The survey shows that ice-free areas occupy 2.4 million hectares, or less than 1% of Antarctica's total area (1.366 billion hectares). Of these ice-free areas, approximately 5% are covered by vegetation, totaling just over 107,000 hectares. Vegetation in Antarctica develops in ice-free zones located primarily on islands, in coastal regions, and across the Antarctic Peninsula, but it has also been identified atop mountain ranges in the continent's interior. 

"Mapping ice-free and vegetation-covered areas is crucial for monitoring the impacts of climate change on the Antarctic environment. The ice-free area map is essential for monitoring the continent's fauna, as nesting and the birth of animal species occur in these areas during the summer. The vegetation map, in turn, provides essential information to evaluate ecosystem productivity, allowing us to monitor environmental changes and sensitive regions," explains Professor Eliana Fonseca, who coordinated the mapping. "Tracking the natural dynamics of the Antarctic continent is also justified by its direct influence on the Southern Hemisphere's climate, acting as a global thermal regulator and being the birthplace of cold fronts that influence rainfall in the southern part of the Earth," the scientist adds.

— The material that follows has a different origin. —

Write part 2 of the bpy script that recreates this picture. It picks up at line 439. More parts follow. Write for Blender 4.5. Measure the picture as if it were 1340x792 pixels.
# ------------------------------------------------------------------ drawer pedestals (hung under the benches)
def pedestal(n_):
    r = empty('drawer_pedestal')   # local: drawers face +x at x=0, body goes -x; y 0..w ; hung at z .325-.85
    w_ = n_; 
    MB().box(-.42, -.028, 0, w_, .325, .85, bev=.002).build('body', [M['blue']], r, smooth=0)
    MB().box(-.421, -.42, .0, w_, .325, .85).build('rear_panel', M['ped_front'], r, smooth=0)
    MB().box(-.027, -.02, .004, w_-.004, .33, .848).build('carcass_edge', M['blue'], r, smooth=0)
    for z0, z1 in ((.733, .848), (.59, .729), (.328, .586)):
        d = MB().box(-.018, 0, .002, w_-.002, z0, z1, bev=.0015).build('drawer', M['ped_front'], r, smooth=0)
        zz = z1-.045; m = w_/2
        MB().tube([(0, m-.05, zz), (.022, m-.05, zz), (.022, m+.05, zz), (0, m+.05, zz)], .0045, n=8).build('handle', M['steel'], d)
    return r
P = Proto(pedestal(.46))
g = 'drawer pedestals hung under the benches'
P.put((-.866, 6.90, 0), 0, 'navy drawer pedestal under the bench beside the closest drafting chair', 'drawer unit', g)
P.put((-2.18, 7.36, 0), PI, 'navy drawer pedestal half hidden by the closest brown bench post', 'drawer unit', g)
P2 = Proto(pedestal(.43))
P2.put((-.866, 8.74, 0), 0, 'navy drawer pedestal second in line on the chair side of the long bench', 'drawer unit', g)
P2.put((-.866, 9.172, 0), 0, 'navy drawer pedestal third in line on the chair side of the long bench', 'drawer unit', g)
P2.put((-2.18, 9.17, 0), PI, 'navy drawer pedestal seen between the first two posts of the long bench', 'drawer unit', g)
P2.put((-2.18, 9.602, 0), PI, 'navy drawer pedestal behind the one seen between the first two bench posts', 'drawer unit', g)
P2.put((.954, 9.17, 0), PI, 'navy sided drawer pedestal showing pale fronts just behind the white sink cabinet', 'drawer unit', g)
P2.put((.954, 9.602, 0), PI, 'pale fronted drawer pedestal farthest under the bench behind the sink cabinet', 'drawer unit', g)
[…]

Antarctica receives no solar radiation during the winter months, meaning ice-free areas can only be identified in the summer after the melting of accumulated snow and ice exposes soil and rock. Consequently, vegetation only emerges during this period in areas with higher solar incidence and on flat terrain where liquid water accumulates. With the return of winter, all this vegetation dies, leaving only spores, seeds, and vegetative structures that will sprout again the following summer in the same areas.
 

"The issue of solar incidence was one of the challenges of this mapping," the professor emphasizes. "Not only can we only identify ice-free areas in the summer, but during this season the phenomenon known as the ‘midnight sun’ also occurs, which is when the sun circles the continent, casting a large number of shadows created by the mountain ranges in the interior. Therefore, it was not possible to show dynamics over the years, as in other MapBiomas mappings, but rather to compose a cloud-free image mosaic with minimal shadow influence based on what the satellite captured during summer months over several years."  

"This is the first version (beta) of the mapping, and we hope the next collections will involve more scientists and Antarctic research groups, bringing not only improvements in mapping ice-free and vegetated areas but also adding other variables and contributing to the monitoring and understanding of climate and environmental changes on the continent," adds Júlia Shimbo, scientific coordinator of MapBiomas.

Temperatures in Antarctica vary throughout the year and by region. While in the Antarctic islands the average monthly maximum temperature between 1958 and 2024 is positive (between 1°C and 3°C) during summer months, in the continent's interior (e.g., the Ellsworth Mountains, the highest range in Antarctica), maximum temperatures range between -15°C and -30°C, and minimums between -20°C and -35°C, remaining negative every month of the year. 

Antarctic mapping on a continental scale has only recently become viable, as environmental satellites were historically designed to cover tropical and temperate regions. The MapBiomas mapping utilized Sentinel-2 satellite imagery with a 10-meter resolution, acquired between 2017 and 2025. The mapping of ice-free areas across the entire continent employed machine learning algorithms and cloud processing due to the large volume of data. Vegetation mapping was conducted through the detection of photosynthetic activity using the Normalized Difference Vegetation Index (NDVI), calculated from satellite images over the previously mapped ice-free areas.